Another example of a new kind of collaborative web-based reference work is the ambitiously conceived Tree of Life produced by Wayne and David Maddison of the University of Arizona. This is an extensive collection of World Wide Web pages that "seeks to comprise an illustrated, annotated phylogeny of all living things". In now has over 300 contributors, and has a multi-level quality-control procedure which should ensure that the enterprise establishes a good standard of reliability.

FOLDOC and Tree of Life are, and will probably remain, works indefinitely in process. They have no obvious editorial "ending". A print edition is, however, perfectly practical. Practical but pointless: as soon as it was printed, the edition would be out of date. But the web has already given rise to reference works which could not under any circumstances be printed. The key to producing reference works which are "beyond the book" lies with the design of new interfaces and new modes of presentation. The most exciting and compelling reference works of the web will be of this kind.

The web has a much richer range of interfaces than the printed book. The web is dynamic and "virtually" 3D. The best example of how 3D interfaces might work with reference material is the Visual Thesaurus, produced by Plumb Design of New York. Users navigate their way through a "cloud" of connected terms by pointing and clicking on terms that are semantically related one to another. We can imagine how an etymological dictionary might allow us to trace, traverse and descend etymological relationships; and the same database could rearrange itself to be given a "thesaurus view" or a conventional alphabetical order. Or to take a different subject matter, how we might be able to crawl through a Tree of Life whose branches and leaves respond to our navigational focus, perhaps by showing us "snapshots" of the environment in which each species might be found, or the timeline of its evolution.
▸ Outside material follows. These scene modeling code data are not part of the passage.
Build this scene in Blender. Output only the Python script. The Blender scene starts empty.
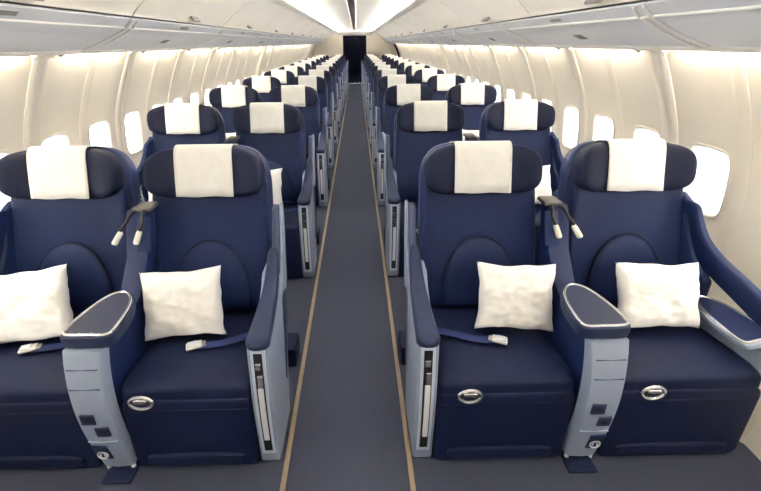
import bpy, bmesh, math, random
from math import sin, cos, pi, radians, sqrt, copysign, tan
from mathutils import Vector, Matrix, noise

random.seed(7)
sc = bpy.context.scene
COL = sc.collection

# ------------------------------------------------------------------ materials
def lin(c):
    return tuple(((v / 255) / 12.92 if v / 255 <= .04045 else ((v / 255 + .055) / 1.055) ** 2.4) for v in c) + (1,)

def mat(name, rgb, rough=.5, metal=0, var=0.0, scale=40, bump=0.0, bscale=200, spec=.5, sheen=0.0):
    m = bpy.data.materials.new(name); m.use_nodes = True
    nt = m.node_tree; b = nt.nodes['Principled BSDF']
    b.inputs['Base Color'].default_value = lin(rgb)
    b.inputs['Roughness'].default_value = rough
    b.inputs['Metallic'].default_value = metal
    b.inputs['Specular IOR Level'].default_value = spec
    if sheen:
        b.inputs['Sheen Weight'].default_value = sheen
    tc = nt.nodes.new('ShaderNodeTexCoord')
    n = nt.nodes.new('ShaderNodeTexNoise'); n.inputs['Scale'].default_value = scale; n.inputs['Detail'].default_value = 4
    nt.links.new(tc.outputs['Object'], n.inputs['Vector'])
    r = nt.nodes.new('ShaderNodeValToRGB')
    a = lin(rgb); v = max(var, .03)
    r.color_ramp.elements[0].position = .3; r.color_ramp.elements[1].position = .7
    r.color_ramp.elements[0].color = tuple(x * (1 - v) for x in a[:3]) + (1,)
    r.color_ramp.elements[1].color = tuple(min(1, x * (1 + v)) for x in a[:3]) + (1,)
    nt.links.new(n.outputs['Fac'], r.inputs['Fac']); nt.links.new(r.outputs['Color'], b.inputs['Base Color'])
    if bump:
        n2 = nt.nodes.new('ShaderNodeTexNoise'); n2.inputs['Scale'].default_value = bscale; n2.inputs['Detail'].default_value = 3
        nt.links.new(tc.outputs['Object'], n2.inputs['Vector'])
        bp = nt.nodes.new('ShaderNodeBump'); bp.inputs['Strength'].default_value = bump; bp.inputs['Distance'].default_value = .004
        nt.links.new(n2.outputs['Fac'], bp.inputs['Height']); nt.links.new(bp.outputs['Normal'], b.inputs['Normal'])
    return m

def emit(name, rgb, s):
    m = bpy.data.materials.new(name); m.use_nodes = True
    nt = m.node_tree; nt.nodes.clear()
    e = nt.nodes.new('ShaderNodeEmission'); e.inputs['Color'].default_value = lin(rgb); e.inputs['Strength'].default_value = s
    o = nt.nodes.new('ShaderNodeOutputMaterial'); nt.links.new(e.outputs[0], o.inputs['Surface'])
    return m

def pane_mat():
    m = bpy.data.materials.new('window_pane'); m.use_nodes = True
    nt = m.node_tree; nt.nodes.clear()
    t = nt.nodes.new('ShaderNodeBsdfTransparent'); t.inputs['Color'].default_value = (.97, .98, 1, 1)
    g = nt.nodes.new('ShaderNodeBsdfGlossy'); g.inputs['Roughness'].default_value = .05
    mx = nt.nodes.new('ShaderNodeMixShader'); mx.inputs['Fac'].default_value = .05
    o = nt.nodes.new('ShaderNodeOutputMaterial')
    nt.links.new(t.outputs[0], mx.inputs[1]); nt.links.new(g.outputs[0], mx.inputs[2]); nt.links.new(mx.outputs[0], o.inputs['Surface'])
    return m

M = dict(
    back=mat('navy_leather', (14, 28, 64), .55, var=.10, scale=14, bump=.15, bscale=350, spec=.22),
    seat=mat('navy_seat_leather', (8, 18, 48), .6, var=.10, scale=14, bump=.15, bscale=350, spec=.2),
    head=mat('dark_navy_leather', (10, 17, 43), .6, var=.08, scale=20, bump=.15, bscale=350, spec=.2),
    piping=mat('navy_piping', (8, 13, 34), .6, spec=.2),
    shell=mat('navy_shell_plastic', (20, 34, 74), .45, spec=.3),
    cloth=mat('white_cloth', (240, 238, 232), .85, var=.03, scale=30, bump=.35, bscale=500, spec=.1),
    pillow=mat('white_pillow_cotton', (250, 249, 246), .85, var=.02, scale=20, bump=.2, bscale=300, spec=.1),
    grey=mat('blue_grey_plastic', (136, 147, 168), .42, var=.02, scale=20),
    wing=mat('mid_blue_grey_plastic', (38, 48, 78), .45),
    grey2=mat('pale_grey_plastic', (186, 198, 216), .42),
    arm=mat('charcoal_arm_pad', (26, 35, 62), .5, var=.05, spec=.25),
    navyp=mat('navy_plastic', (14, 28, 68), .45, spec=.3),
    tray=mat('tray_grey_navy', (34, 42, 66), .5, var=.05, spec=.3),
    chrome=mat('brushed_chrome', (214, 214, 216), .25, metal=.85),
    silver=mat('silver_buckle', (226, 226, 226), .3, metal=.4),
    dark=mat('black_recess', (9, 10, 17), .5),
    socket=mat('socket_navy', (14, 24, 60), .4),
    white=mat('white_strip', (214, 216, 220), .4),
    lamp=mat('cream_lamp', (232, 228, 214), .4),
    tan=mat('taupe_cap', (84, 80, 77), .5),
    strap=mat('navy_webbing', (18, 34, 82), .7),
    wall=mat('cream_wall_panel', (227, 221, 211), .5, var=.01, scale=3),
    rib=mat('cream_wall_rib', (224, 218, 208), .45, var=.01, scale=3),
    bin=mat('cream_bin_panel', (244, 237, 222), .4, var=.01, scale=3),
    under=mat('grey_bin_underside', (204, 206, 210), .45, var=.01, scale=3),
    lip=mat('pale_lip_trim', (226, 224, 218), .35),
    latch=mat('grey_latch', (150, 145, 138), .35, metal=.3),
    seam=mat('grey_brown_gap', (112, 104, 98), .6),
    ceil=mat('cream_ceiling', (247, 240, 224), .5),
    ceilgrey=mat('grey_ceiling_channel', (122, 118, 112), .5),
    strip=mat('tan_floor_strip', (128, 111, 88), .45, var=.08, scale=30),
    carpet=mat('grey_blue_carpet', (59, 62, 76), .95, var=.22, scale=260, bump=.6, bscale=500, spec=.05),
    door=mat('black_curtain', (8, 9, 20), .95, spec=.05),
    end=mat('beige_bulkhead', (230, 219, 200), .6),
    pane=pane_mat(),
    tube=emit('warm_tube', (255, 240, 212), 54),
    cove=emit('warm_cove', (242, 246, 255), 108),
    dome=emit('warm_diffuser', (255, 240, 214), 7),
)

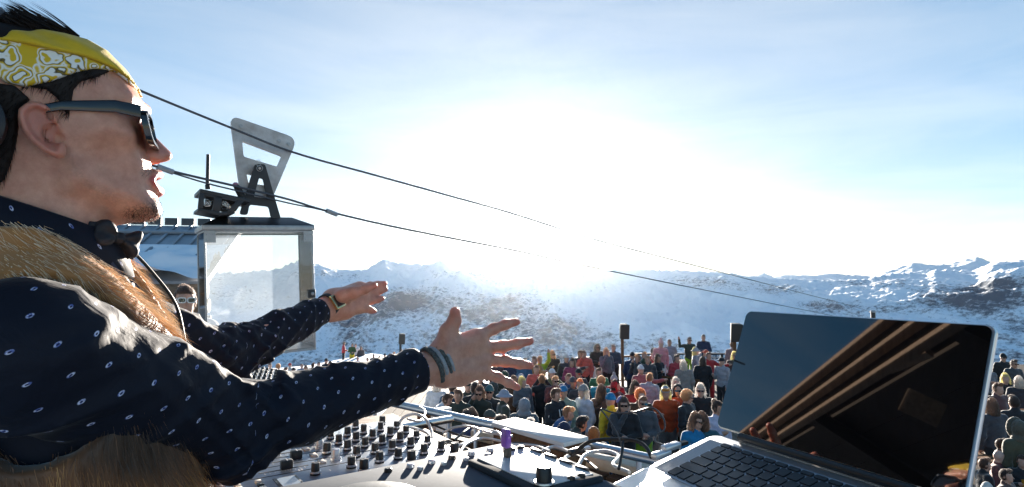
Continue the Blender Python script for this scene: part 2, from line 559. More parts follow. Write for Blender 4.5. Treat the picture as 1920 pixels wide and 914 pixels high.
def wood(name, c, c2, stretch=(1, 14, 14), vs=4.0, rough=0.65, bump=0.35):
    return material(name, c, rough, color2=c2, vscale=vs, stretch=stretch, bump=bump, bscale=12, spec=0.12)
M_DECK = wood('weathered_deck_wood', (0.10, 0.075, 0.055), (0.20, 0.155, 0.115), (14, 1, 1))
M_BEAM = wood('brown_beam_wood', (0.105, 0.055, 0.030), (0.21, 0.115, 0.062), (1, 14, 14))
M_BEAMX = wood('brown_rail_wood', (0.10, 0.048, 0.026), (0.20, 0.10, 0.052), (1, 12, 12))
M_PALE = wood('pale_ledge_wood', (0.55, 0.48, 0.38), (0.70, 0.62, 0.50), (1, 14, 14))
M_DARKWOOD = wood('dark_booth_wood', (0.05, 0.030, 0.020), (0.10, 0.062, 0.040), (1, 14, 14))
M_IRON = material('black_iron', (0.018, 0.018, 0.02), 0.5)

# terrace deck: one bearing sheet with its boards laid on it
dk = MB(); dk.box((11.0, 15.5, -0.10), (30.0, 27.6, 0.14)); deck = dk.build('terrace_floor', M_DARKWOOD); deck['kind'] = 'structure'
bw = 0.30
plank_me = {}
for i in range(int(30.0 / bw)):
    x = -4 + bw * (i + 0.5)
    if 'p' not in plank_me:
        plank_me['p'] = MB().box((0, 0, 0), (bw - 0.014, 27.5, 0.03)).mesh('plank'); plank_me['p'].materials.append(M_DECK)
    p = bpy.data.objects.new('plank', plank_me['p']); p.location = (x, 15.5, -0.015 + rng.uniform(-0.002, 0.002)); link(p)
    p.parent = deck

# DJ booth: raised platform, desk and front ledge
GX = np.array([0.57, -0.82, 0]); GX = GX / np.linalg.norm(GX)     # along the desk, towards the camera's right
GY = np.array([0.82, 0.57, 0]); GY = GY / np.linalg.norm(GY)      # away from the DJ
GZ = np.array([0, 0, 1.0])
LED_A = on_z(790, 768, CAM_Z - 0.43); LED_B = on_z(1095, 834, CAM_Z - 0.43)
LX = (LED_B - LED_A); LX /= np.linalg.norm(LX); LY = np.array([-LX[1], LX[0], 0])
booth = empty('dj_booth', (0, 1.0, 0), 0, 'dark wooden raised booth under the mixer and the laptop', 'booth')
def bo(V): return np.asarray(V) - np.array([0, 1.0, 0])
front0 = LED_A - LX * 3.2; front1 = LED_A + LX * 2.8
pb = MB()
poly = [front0[:2], front1[:2], (front1[0] - 0.3, -2.6), (-5.6, -2.6), (-5.6, front0[1])]
pb.prism([(q[0], q[1] - 1.0) for q in poly], (0, 0, 0.0), (1, 0, 0), (0, 1, 0), (0, 0, 1), PLAT0)
pb.build('platform', M_DARKWOOD, booth)
MB().prism([(q[0] * 0.995, (q[1] - 1.0) * 0.995) for q in poly], (0, 0, PLAT0 + 0.002), (1, 0, 0), (0, 1, 0), (0, 0, 1), 0.012).build('bounce_floor', material('bounce_floor', (0.62, 0.63, 0.65), 0.8, var=0.12, vscale=5, bump=0.4, bscale=14), booth)  # pale unseen sheet added to bounce light up onto the DJ
# front wall of vertical boards
nb = 40
for i in range(nb):
    c = front0 + (front1 - front0) * ((i + 0.5) / nb)
    hgt = CAM_Z - 0.50 - 0.01
    MB().box(bo(np.array([c[0], c[1], 0]) + LY * 0.02) + np.array([0, 0, hgt / 2 + 0.01]), (6.0 / nb - 0.008, 0.03, hgt), (LX, LY, GZ)).build('board', M_DARKWOOD, booth)
# pale ledge on top of the front wall and a heavy beam beyond it
lc = (LED_A + LED_B) / 2
ledge_z = CAM_Z - 0.485
def ledge(p0, p1, w, h, z, mat, nm):
    d = p1 - p0; L = np.linalg.norm(d[:2]); d = d / L
    y = np.array([-d[1], d[0], 0])
    MB().box(bo(np.array([*((p0 + p1) / 2)[:2], z])), (L, w, h), (d, y, GZ)).build(nm, mat, booth, bevel=0.004)
led0 = on_z(905, 800, CAM_Z - 0.47); led1 = on_z(1280, 880, CAM_Z - 0.47)
ledge(led0, led1, 0.115, 0.03, CAM_Z - 0.485, M_PALE, 'ledge_board')
bm0 = on_z(946, 786, CAM_Z - 0.40); bm1 = on_z(1078, 822, CAM_Z - 0.40)
M_GLARE = material('glare_white_cap', (0.78, 0.76, 0.72), 0.55, var=0.06, vscale=30)  # sun glare on the wooden beam, painted as a white top
dB = (bm1 - bm0); LB = np.linalg.norm(dB); dB /= LB; yB = np.array([-dB[1], dB[0], 0])
cap = empty('parapet_beam', (*((bm0 + bm1) / 2)[:2], CAM_Z - 0.475), 0, 'short brown parapet beam with sun glare painted as a white top outside the booth rail', 'beam')
MB().box((0, 0, 0.03), (LB, 0.085, 0.06), (dB, yB, GZ)).build('beam_body', M_BEAM, cap, bevel=0.003)
MB().box((0, 0, 0.0665), (LB + 0.01, 0.092, 0.012), (dB, yB, GZ)).build('glare_cap', M_GLARE, cap, bevel=0.003)
bm2 = on_z(800, 752, CAM_Z - 0.44); bm3 = on_z(822, 758, CAM_Z - 0.44)
cap2 = empty('parapet_beam', (*((bm2 + bm3) / 2)[:2], CAM_Z - 0.55), 0, 'stubby brown and white parapet block below the braceleted wrist', 'beam')
MB().box((0, 0, 0.04), (0.11, 0.06, 0.08), (dB, yB, GZ)).build('beam_body', M_BEAM, cap2, bevel=0.003)
MB().box((0.055 * dB[0], 0.055 * dB[1], 0.047), (0.035, 0.066, 0.104), (dB, yB, GZ)).build('glare_cap', M_GLARE, cap2, bevel=0.003)
# steel tube rail in front of the desk
M_STEEL = material('brushed_steel_tube', (0.55, 0.57, 0.60), 0.28, metal=1.0, var=0.1, vscale=30)
rail = empty('steel_rail', (LED_A[0], LED_A[1], CAM_Z - 0.48), 0, 'long brushed steel tube rail running behind the mixer cables', 'rail')
r0 = LED_A - LX * 0.35; r1 = LED_A + LX * 1.05
ro = np.array([LED_A[0], LED_A[1], CAM_Z - 0.48])
MB().tube([r0 - ro, r1 - ro], 0.0125, 14).build('tube', M_STEEL, rail, smooth=True)
for t in (-0.25, 0.25, 0.8):
    q = LED_A + LX * t - ro
    MB().tube([q + np.array([0, 0, -0.011]), q + np.array([0, 0, -0.20])], 0.007, 10).build('bracket', M_STEEL, rail, smooth=True)
rb0 = on_z(640, 822, CAM_Z - 0.36); rb1 = on_z(845, 786, CAM_Z - 0.40)
rail2 = empty('steel_rail', tuple(rb0), 0, 'short pale steel bar lying under the near forearm cuff', 'rail')
MB().tube([np.zeros(3), rb1 - rb0], 0.011, 14).build('tube', M_STEEL, rail2, smooth=True)
MB().tube([(rb1 - rb0) * 0.98, (rb1 - rb0) * 0.98 + np.array([0, 0, -0.06])], 0.007, 10).build('bracket', M_STEEL, rail2, smooth=True)

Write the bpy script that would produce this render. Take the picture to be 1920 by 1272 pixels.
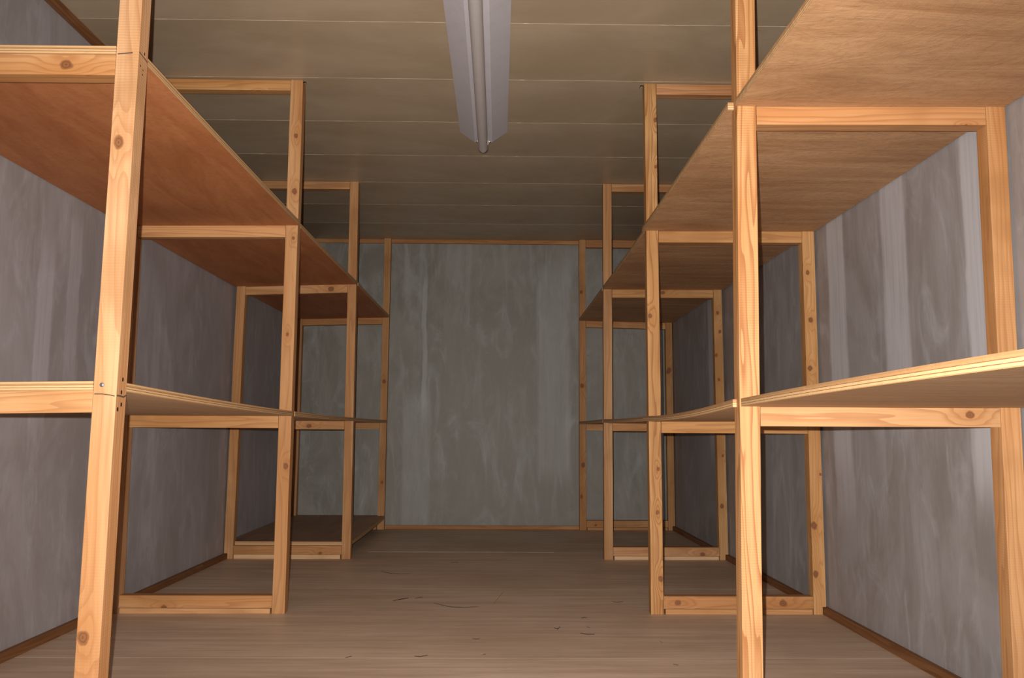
import bpy, bmesh, math, random
from mathutils import Matrix, Vector

for o in list(bpy.data.objects): bpy.data.objects.remove(o)
SC = bpy.context.scene
COL = SC.collection
H = 2.2                                   # ceiling height

# ------------------------------------------------------------------ camera
F_PX, PITCH, YAW, ROLL, CZ = 1607.5, .109, .0151, -.0048, .7171
ca, sa = math.cos(YAW), math.sin(YAW); cb, sb = math.cos(PITCH), math.sin(PITCH); cc, sc = math.cos(ROLL), math.sin(ROLL)
RM = Matrix(((cc,0,-sc),(0,1,0),(sc,0,cc))) @ Matrix(((1,0,0),(0,cb,sb),(0,-sb,cb))) @ Matrix(((ca,-sa,0),(sa,ca,0),(0,0,1)))
right, fwd, up = RM[0], RM[1], RM[2]
CAM = Vector((0,0,CZ))
cam = bpy.data.cameras.new('camera'); camo = bpy.data.objects.new('camera', cam); COL.objects.link(camo)
camo.matrix_world = Matrix(((right.x,up.x,-fwd.x,CAM.x),(right.y,up.y,-fwd.y,CAM.y),(right.z,up.z,-fwd.z,CAM.z),(0,0,0,1)))
cam.sensor_fit = 'HORIZONTAL'; cam.sensor_width = 36; cam.lens = F_PX/1920*36; cam.clip_start = .02
SC.camera = camo

# ------------------------------------------------------------------ world, flash, exposure
w = bpy.data.worlds.new('world'); SC.world = w; w.use_nodes = True
w.node_tree.nodes['Background'].inputs[0].default_value = (1,.97,.95,1)
w.node_tree.nodes['Background'].inputs[1].default_value = .36
FL = bpy.data.lights.new('camera_flash', 'SPOT'); FL.energy = 470; FL.color = (1,.955,.90)
FL.shadow_soft_size = .004; FL.spot_size = math.radians(108); FL.spot_blend = 1.0
fo = bpy.data.objects.new('camera_flash', FL); COL.objects.link(fo)
m = camo.matrix_world.copy(); m.translation = CAM + right*-.026 + up*.027 + fwd*.0
fo.matrix_world = m
vs = SC.view_settings; SC.display_settings.display_device = 'sRGB'
vs.view_transform = 'Standard'; vs.look = 'None'; vs.gamma = 1; vs.use_curve_mapping = False; vs.exposure = 0.13

# ------------------------------------------------------------------ node helpers
class NT:
    def __init__(s, name, rough=.6, spec=.3):
        s.m = bpy.data.materials.new(name); s.m.use_nodes = True; s.t = s.m.node_tree
        s.b = s.t.nodes['Principled BSDF']; s.b.inputs['Roughness'].default_value = rough
        s.b.inputs['Specular IOR Level'].default_value = spec
    def n(s, typ, ins=None, **kw):
        nd = s.t.nodes.new(typ)
        for k, v in kw.items(): setattr(nd, k, v)
        for k, v in (ins or {}).items():
            if isinstance(v, bpy.types.NodeSocket): s.t.links.new(v, nd.inputs[k])
            else: nd.inputs[k].default_value = v
        return nd
    def math(s, op, a, b=0.0, c=0.0): return s.n('ShaderNodeMath', {0:a,1:b,2:c}, operation=op).outputs[0]
    def vm(s, op, a, b=(0,0,0), out=0):
        return s.n('ShaderNodeVectorMath', {0:a,1:b}, operation=op).outputs[out]
    def obj(s): return s.n('ShaderNodeTexCoord').outputs['Object']
    def noise(s, vec, scale=1, detail=4, rough=.55, dist=0):
        return s.n('ShaderNodeTexNoise', {'Vector':vec,'Scale':scale,'Detail':detail,'Roughness':rough,'Distortion':dist}).outputs[0]
    def mr(s, v, a, b, c=0.0, d=1.0, smooth=True):
        return s.n('ShaderNodeMapRange', {0:v,1:a,2:b,3:c,4:d}, interpolation_type='SMOOTHSTEP' if smooth else 'LINEAR').outputs[0]
    def mix(s, f, a, b, blend='MIX'):
        nd = s.n('ShaderNodeMix', {}, data_type='RGBA', blend_type=blend)
        for k, v in ((0,f),(6,a),(7,b)):
            if isinstance(v, bpy.types.NodeSocket): s.t.links.new(v, nd.inputs[k])
            else: nd.inputs[k].default_value = v if k == 0 else (*v, 1)
        return nd.outputs[2]
    def ramp(s, f, stops):
        nd = s.n('ShaderNodeValToRGB', {0:f}); e = nd.color_ramp.elements
        while len(e) < len(stops): e.new(.5)
        for el, (p, c) in zip(e, stops): el.position = p; el.color = (*c, 1)
        return nd.outputs[0]
    def color(s, c): 
        if isinstance(c, bpy.types.NodeSocket): s.t.links.new(c, s.b.inputs['Base Color'])
        else: s.b.inputs['Base Color'].default_value = (*c, 1)
    def bump(s, h, strength=.2, dist=.002):
        nd = s.n('ShaderNodeBump', {'Strength':strength,'Distance':dist,'Height':h}); s.t.links.new(nd.outputs[0], s.b.inputs['Normal'])

def pine(name, axis, seed, knots=(), tone=(1,1,1), strong=1.0, saw=0.0):
    """sawn pine: growth rings stretched along `axis`, knots = (local x, y, z, radius)"""
    k = NT(name, .62, .25); P = k.obj()
    rnd = random.Random(seed)
    off = (rnd.uniform(-9,9), rnd.uniform(-9,9), rnd.uniform(-9,9))
    sc_ = {'x':(1.1,16,16),'y':(16,1.1,16),'z':(16,16,1.1)}[axis]
    sf = {'x':(5,160,160),'y':(160,5,160),'z':(160,160,5)}[axis]
    kn = {'x':(.8,1,1),'y':(1,.8,1),'z':(1,1,.8)}[axis]; kh = {'x':(.42,1,1),'y':(1,.42,1),'z':(1,1,.42)}[axis]
    ph = rnd.uniform(.2,1.3); dirv = {'x':(0,math.cos(ph),math.sin(ph)),'y':(math.cos(ph),0,math.sin(ph)),'z':(math.cos(ph),math.sin(ph),0)}[axis]
    base = k.vm('ADD', P, off)
    big = k.noise(k.vm('MULTIPLY', base, sc_), 1, 2, .5)
    core = halo = None; ringd = None
    for (x, y, z, r) in knots:
        rel = k.vm('SUBTRACT', P, (x,y,z)); wb = k.noise(k.vm('ADD', base, (x*7,y*7,z*7)), .55/r, 2, .5)
        d = k.math('MULTIPLY', k.vm('LENGTH', k.vm('MULTIPLY', rel, kn), out=1), k.mr(wb, .25, .75, .72, 1.3, False))
        dh = k.vm('LENGTH', k.vm('MULTIPLY', rel, kh), out=1)
        c_ = k.mr(d, r*.95, r*.68); h_ = k.mr(dh, r*3.0, r*.4)
        core = c_ if core is None else k.math('MAXIMUM', core, c_)
        halo = h_ if halo is None else k.math('MAXIMUM', halo, h_)
        rd = k.math('DIVIDE', d, r); ringd = rd if ringd is None else k.math('MINIMUM', ringd, rd)
    fld = k.math('ADD', k.math('MULTIPLY', big, 6.5 if strong < 1.2 else 8.5), k.math('MULTIPLY', k.vm('DOT_PRODUCT', base, dirv, out=1), 75.0 if strong < 1.2 else 48.0))
    if halo is not None: fld = k.math('ADD', fld, k.math('MULTIPLY', halo, 1.8))
    fr = k.math('FRACT', fld)
    ring = k.mr(fr, .45, .97)                                   # slow early wood, sharp late wood line
    ring = k.math('MULTIPLY', ring, k.mr(fr, 1.0, .965))
    fine = k.noise(k.vm('MULTIPLY', base, sf), 1, 2, .6)
    broad = k.noise(k.vm('MULTIPLY', base, tuple(.55*q for q in sc_)), 1.3, 3, .5)
    A = (.410,.192,.068); B = (.515,.285,.130); D = (.255,.090,.026)
    A, B, D = [tuple(c*t for c, t in zip(q, tone)) for q in (A, B, D)]
    col = k.mix(k.mr(broad, .34, .66), A, B)
    col = k.mix(k.mr(k.noise(k.vm('ADD', base, (3,5,1)), 2.3, 3, .6), .56, .72, 0, .5), col, tuple(c*1.12 for c in B))
    col = k.mix(k.math('MULTIPLY', ring, .50*strong), col, D)
    col = k.mix(k.mr(fine, .35, .75, 0, .22), col, D)
    blot = k.noise(k.vm('ADD', P, off), 3.1, 3, .6)
    col = k.mix(k.mr(blot, .50, .68, 0, .55), col, tuple(c*.74 for c in A))
    if core is not None:
        col = k.mix(k.math('MULTIPLY', halo, .40), col, (.36*tone[0],.145*tone[1],.042*tone[2]))
        rg = k.mr(k.math('SINE', k.math('MULTIPLY', ringd, 16.0)), -.4, .9)
        kc = k.mix(k.math('MULTIPLY', rg, .6), (.20,.075,.027), (.075,.028,.012))
        col = k.mix(k.math('MULTIPLY', core, .9), col, kc)
    hgt = k.math('ADD', fine, k.math('MULTIPLY', ring, -.4))
    if saw:                                                     # ripples left by the band saw
        zc = k.n('ShaderNodeSeparateXYZ', {0:k.vm('ADD', P, k.vm('MULTIPLY', k.vm('SUBTRACT', k.n('ShaderNodeTexNoise', {'Vector':P,'Scale':30.0}).outputs[1], (.5,.5,.5)), (0,0,.004)))}).outputs[2]
        rp = k.math('MULTIPLY', k.mr(k.math('SINE', k.math('MULTIPLY', zc, 960.0)), -.2, 1), k.mr(k.noise(k.vm('MULTIPLY', P, (8,8,2.2)), 1, 2), .42, .6))
        col = k.mix(k.math('MULTIPLY', rp, saw), col, D); hgt = k.math('SUBTRACT', hgt, rp)
    k.color(col); k.bump(hgt, .25, .0012)
    return k.m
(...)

Similarly we can visualize ways in which a music encyclopedia might use graphic and audio illustrations to provide jumping-off points for text-based information. A small set of densely designed scenarios of score, synthesizer, orchestra, portrait gallery, performance, timeline, etc, could provide alternative routs to hyperlinked textual information. The point of such multimedia reference resources is only incidentally to do with the information carried in the illustrations. More important are the ways in which images and design allow us to group concepts and organize information. With a rich and interactive graphical interface, consulting the next-generation music dictionary will be more like playing a computer game than thumbing an index.

The web is, at its foundation ("devoid of fancy graphics techniques", as Berners-Lee put it), a system of plain documents, references and hyperlinks, but it is becoming a multimedia environment, and its reference services will move in the same current. As the web drifts inexorably into all kinds of not-just-computers (mobile phones and interactive TVs, but other things as well), it will drag the web-enabled reference works into the same modalities. The web-based dictionaries, encyclopedias, gazetteers and atlases of the future will be multimedia chameleons so that they can be voice driven, hyperlinked, or image-accessed, as circumstances dictate.